- _WHAT NEEDS TO BE DONE_: Your answer should be a single number: the count of lines that hold the word "Write".

# ROWS start

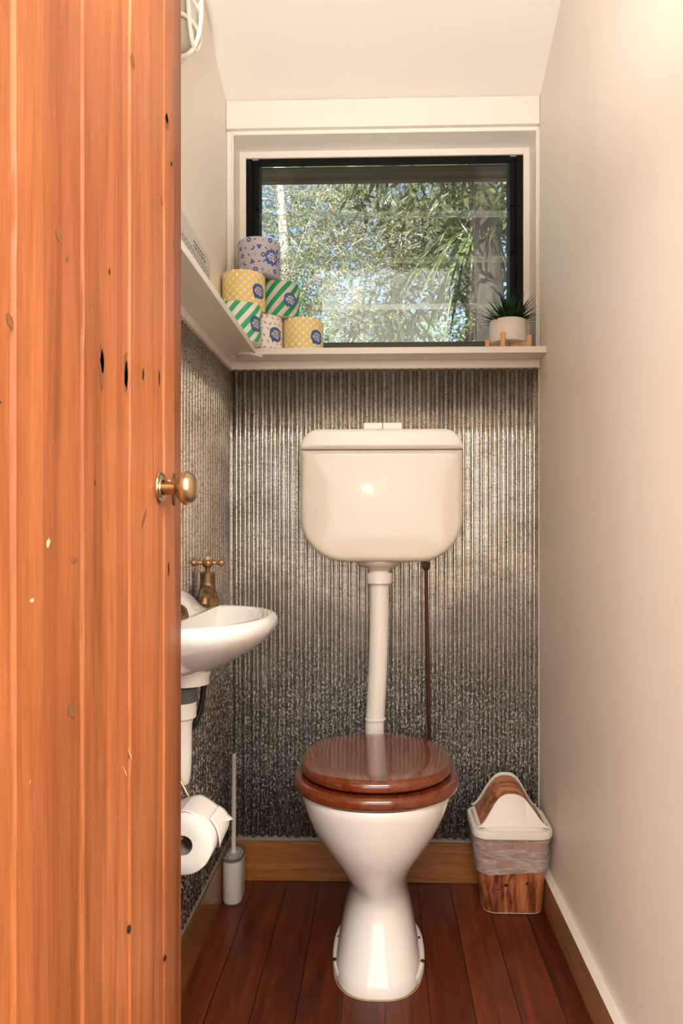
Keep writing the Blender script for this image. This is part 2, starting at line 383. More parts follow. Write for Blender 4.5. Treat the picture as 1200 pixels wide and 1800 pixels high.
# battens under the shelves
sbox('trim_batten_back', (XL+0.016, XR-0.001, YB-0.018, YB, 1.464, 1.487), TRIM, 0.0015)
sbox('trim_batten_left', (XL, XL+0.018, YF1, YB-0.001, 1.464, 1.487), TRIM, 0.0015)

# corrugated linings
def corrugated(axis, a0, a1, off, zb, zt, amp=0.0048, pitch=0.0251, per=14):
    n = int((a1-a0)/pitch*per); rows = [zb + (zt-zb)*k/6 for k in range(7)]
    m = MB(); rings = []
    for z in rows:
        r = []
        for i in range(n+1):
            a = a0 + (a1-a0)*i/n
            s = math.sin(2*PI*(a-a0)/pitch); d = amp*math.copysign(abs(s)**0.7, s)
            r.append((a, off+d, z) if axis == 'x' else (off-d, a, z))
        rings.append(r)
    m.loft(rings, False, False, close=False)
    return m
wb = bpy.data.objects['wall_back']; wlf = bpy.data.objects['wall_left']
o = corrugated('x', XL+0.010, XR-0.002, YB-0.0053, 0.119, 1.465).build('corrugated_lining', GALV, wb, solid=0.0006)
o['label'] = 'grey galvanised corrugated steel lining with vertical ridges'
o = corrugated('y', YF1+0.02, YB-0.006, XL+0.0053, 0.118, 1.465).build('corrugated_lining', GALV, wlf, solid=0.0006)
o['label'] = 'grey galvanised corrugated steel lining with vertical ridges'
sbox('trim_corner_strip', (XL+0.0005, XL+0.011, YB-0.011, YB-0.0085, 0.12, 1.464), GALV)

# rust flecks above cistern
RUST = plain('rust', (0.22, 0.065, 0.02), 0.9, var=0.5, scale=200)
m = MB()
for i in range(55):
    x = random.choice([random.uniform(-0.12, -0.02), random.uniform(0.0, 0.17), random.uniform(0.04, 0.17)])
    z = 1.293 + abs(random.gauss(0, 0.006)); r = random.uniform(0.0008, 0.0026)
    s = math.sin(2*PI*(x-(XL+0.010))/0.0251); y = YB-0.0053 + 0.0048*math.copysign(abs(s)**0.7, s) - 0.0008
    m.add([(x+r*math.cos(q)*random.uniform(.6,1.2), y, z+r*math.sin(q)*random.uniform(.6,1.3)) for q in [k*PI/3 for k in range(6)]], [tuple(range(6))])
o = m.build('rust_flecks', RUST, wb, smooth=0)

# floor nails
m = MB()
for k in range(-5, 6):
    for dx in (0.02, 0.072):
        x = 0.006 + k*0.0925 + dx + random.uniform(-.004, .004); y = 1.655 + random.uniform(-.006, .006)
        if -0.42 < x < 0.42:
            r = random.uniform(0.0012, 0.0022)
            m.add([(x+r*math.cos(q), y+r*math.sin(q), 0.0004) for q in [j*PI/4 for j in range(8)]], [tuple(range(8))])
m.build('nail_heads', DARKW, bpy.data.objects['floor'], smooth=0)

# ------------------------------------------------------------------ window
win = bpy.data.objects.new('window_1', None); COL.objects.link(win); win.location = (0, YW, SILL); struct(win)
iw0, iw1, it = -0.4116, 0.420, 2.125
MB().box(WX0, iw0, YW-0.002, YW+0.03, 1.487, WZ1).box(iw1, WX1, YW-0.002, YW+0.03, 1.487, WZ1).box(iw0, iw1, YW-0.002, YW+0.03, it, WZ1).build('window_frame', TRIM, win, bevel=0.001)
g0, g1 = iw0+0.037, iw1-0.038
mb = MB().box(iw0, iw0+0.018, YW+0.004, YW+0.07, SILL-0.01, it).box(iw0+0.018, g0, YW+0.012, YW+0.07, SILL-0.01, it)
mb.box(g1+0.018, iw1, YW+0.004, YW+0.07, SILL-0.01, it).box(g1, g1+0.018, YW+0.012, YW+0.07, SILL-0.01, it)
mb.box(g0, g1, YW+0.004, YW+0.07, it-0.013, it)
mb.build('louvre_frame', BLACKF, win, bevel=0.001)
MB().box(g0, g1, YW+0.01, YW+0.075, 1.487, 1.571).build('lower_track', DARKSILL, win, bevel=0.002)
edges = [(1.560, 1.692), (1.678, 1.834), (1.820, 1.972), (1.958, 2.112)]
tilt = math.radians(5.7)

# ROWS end
# ROWS start

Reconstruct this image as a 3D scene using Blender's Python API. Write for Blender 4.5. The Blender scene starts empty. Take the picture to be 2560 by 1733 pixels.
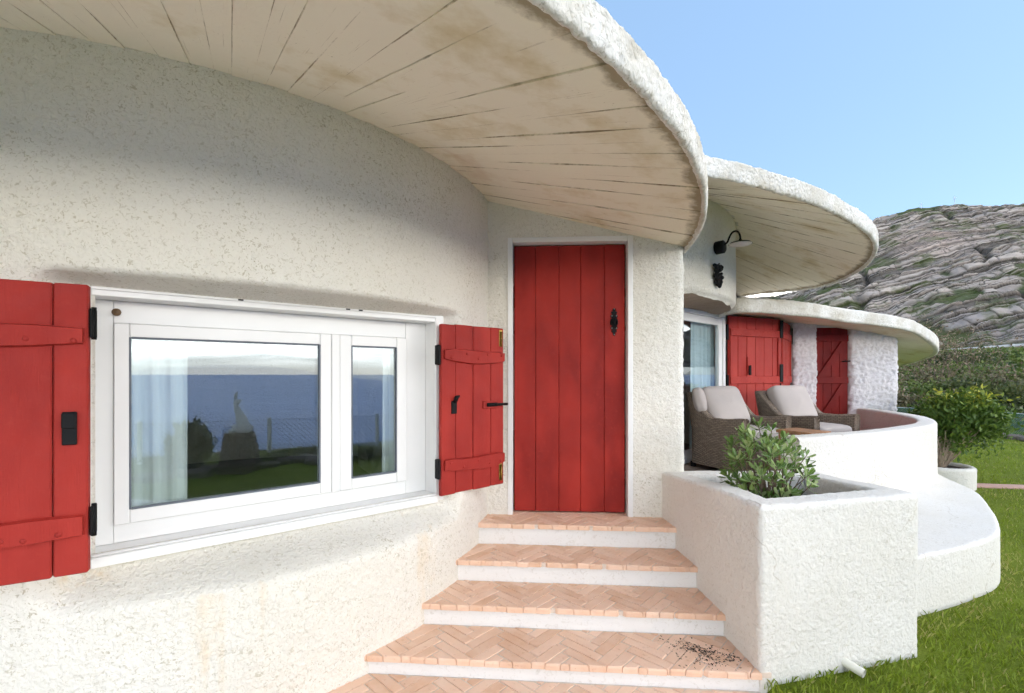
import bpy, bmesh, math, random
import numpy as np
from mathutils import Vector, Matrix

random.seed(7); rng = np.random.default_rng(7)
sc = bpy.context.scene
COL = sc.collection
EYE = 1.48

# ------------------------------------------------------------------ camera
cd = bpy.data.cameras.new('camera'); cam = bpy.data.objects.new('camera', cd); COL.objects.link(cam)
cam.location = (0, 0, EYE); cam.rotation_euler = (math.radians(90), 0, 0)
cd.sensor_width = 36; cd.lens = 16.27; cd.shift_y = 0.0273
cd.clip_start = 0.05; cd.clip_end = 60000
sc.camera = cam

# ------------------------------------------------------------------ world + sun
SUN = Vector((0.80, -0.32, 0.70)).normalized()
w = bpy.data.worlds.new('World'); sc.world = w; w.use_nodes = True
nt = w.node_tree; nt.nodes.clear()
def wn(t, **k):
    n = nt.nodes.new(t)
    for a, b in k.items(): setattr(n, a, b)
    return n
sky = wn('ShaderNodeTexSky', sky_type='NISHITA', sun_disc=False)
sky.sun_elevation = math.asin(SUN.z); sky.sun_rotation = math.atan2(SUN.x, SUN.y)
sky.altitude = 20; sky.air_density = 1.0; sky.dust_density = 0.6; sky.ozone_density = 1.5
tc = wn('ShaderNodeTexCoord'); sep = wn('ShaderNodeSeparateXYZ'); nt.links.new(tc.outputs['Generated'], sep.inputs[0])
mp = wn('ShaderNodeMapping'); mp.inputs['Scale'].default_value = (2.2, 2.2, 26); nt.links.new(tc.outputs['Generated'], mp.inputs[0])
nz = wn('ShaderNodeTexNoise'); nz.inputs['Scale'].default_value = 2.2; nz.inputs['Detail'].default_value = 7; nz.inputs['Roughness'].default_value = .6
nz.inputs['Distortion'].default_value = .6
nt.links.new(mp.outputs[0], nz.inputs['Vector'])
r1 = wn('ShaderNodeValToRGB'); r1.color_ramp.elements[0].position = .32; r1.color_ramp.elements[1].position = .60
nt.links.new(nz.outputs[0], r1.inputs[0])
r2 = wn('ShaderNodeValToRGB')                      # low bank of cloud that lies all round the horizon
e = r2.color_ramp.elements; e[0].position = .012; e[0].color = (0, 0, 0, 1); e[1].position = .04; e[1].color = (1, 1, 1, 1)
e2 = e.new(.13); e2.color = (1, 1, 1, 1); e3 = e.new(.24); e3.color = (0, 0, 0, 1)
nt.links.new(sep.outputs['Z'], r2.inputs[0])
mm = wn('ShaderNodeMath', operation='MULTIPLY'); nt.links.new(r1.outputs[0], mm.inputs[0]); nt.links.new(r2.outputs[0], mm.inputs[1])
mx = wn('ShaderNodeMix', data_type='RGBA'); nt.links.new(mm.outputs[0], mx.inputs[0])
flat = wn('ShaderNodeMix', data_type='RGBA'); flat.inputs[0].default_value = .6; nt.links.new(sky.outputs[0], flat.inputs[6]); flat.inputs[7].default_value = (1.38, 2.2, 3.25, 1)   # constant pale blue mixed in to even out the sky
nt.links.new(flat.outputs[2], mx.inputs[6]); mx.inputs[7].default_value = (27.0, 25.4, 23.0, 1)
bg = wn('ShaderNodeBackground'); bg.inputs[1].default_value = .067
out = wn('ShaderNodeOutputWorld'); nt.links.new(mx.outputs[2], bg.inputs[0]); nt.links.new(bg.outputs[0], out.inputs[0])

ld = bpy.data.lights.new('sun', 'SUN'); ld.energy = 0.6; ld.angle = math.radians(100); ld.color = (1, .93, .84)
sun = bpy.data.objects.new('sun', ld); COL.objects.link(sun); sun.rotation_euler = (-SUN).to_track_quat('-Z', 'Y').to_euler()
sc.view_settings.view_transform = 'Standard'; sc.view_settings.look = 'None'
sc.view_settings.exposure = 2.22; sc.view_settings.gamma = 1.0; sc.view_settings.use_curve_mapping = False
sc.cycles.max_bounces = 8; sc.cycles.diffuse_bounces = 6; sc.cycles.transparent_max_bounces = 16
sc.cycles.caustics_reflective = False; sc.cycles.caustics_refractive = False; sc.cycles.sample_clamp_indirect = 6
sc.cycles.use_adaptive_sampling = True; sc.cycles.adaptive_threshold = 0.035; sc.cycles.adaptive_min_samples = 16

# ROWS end

- _EXERCISE RESULT_: 2